The paper under review is concerned with conformal geometry, in particular the program of Fefferman-Graham which proposes to recover the conformal invariants of a given conformal manifold by the semi-Riemannian invariants of an ambient semi-Riemannian manifold. Recall that explicit constructions of ambient manifolds as such have been given for manifolds endowed with Einstein metrics.
This work provides three large classes of examples of ambient manifolds, which do not come from Einstein metrics. They are based on earlier work by the authors, where they set up conditions ensuring the linearity and inhomogeneity of the Fefferman-Graham system of PDEs involved. A common feature of all the constructions is that the Shouten tensor arising at the singularities is 2-step nilpotent.

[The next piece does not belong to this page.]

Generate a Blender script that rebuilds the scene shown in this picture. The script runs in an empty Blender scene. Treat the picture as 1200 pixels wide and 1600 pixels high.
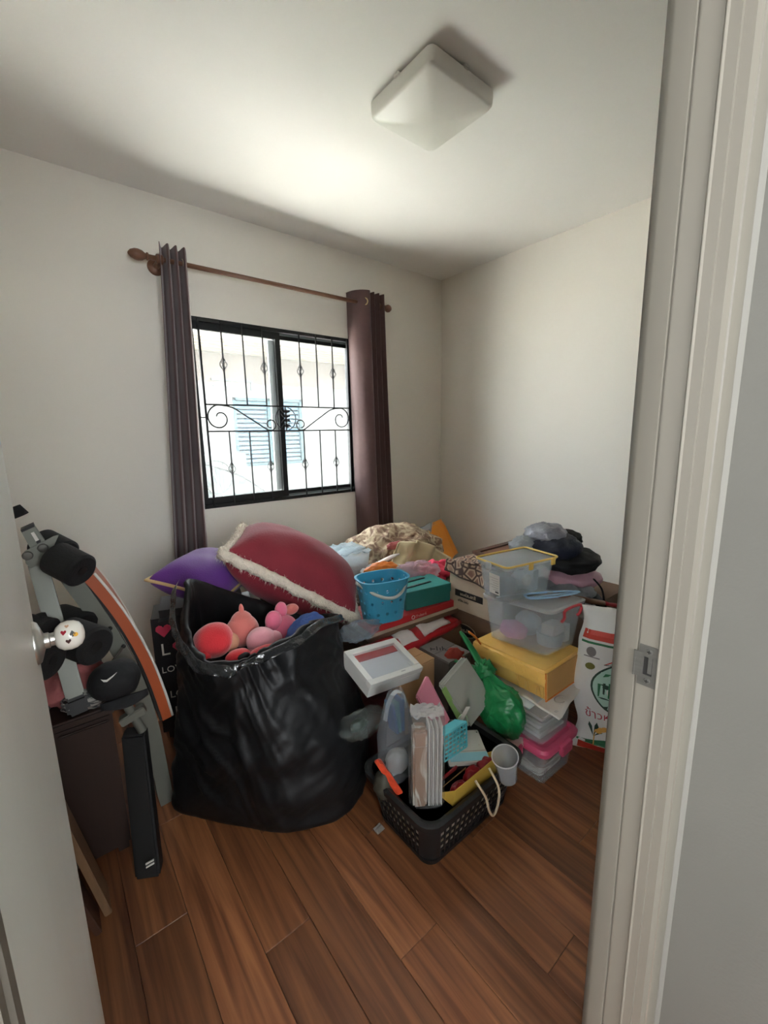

The holonomy of these examples is studied thoroughly as well.
From the abstract: Our examples include conformal pp-waves and, more importantly, conformal structures that are defined by generic co-rank 3 distributions in dimensions 5 and 6. Our examples illustrate various aspects of the ambient metric construction. The holonomy algebras of our ambient metrics are studied in detail. In particular, we exhibit a large class of metrics with holonomy equal to the exceptional non-compact Lie group \(G_2\) as well as ambient metrics with holonomy contained in \(\mathrm{Spin}(4, 3)\).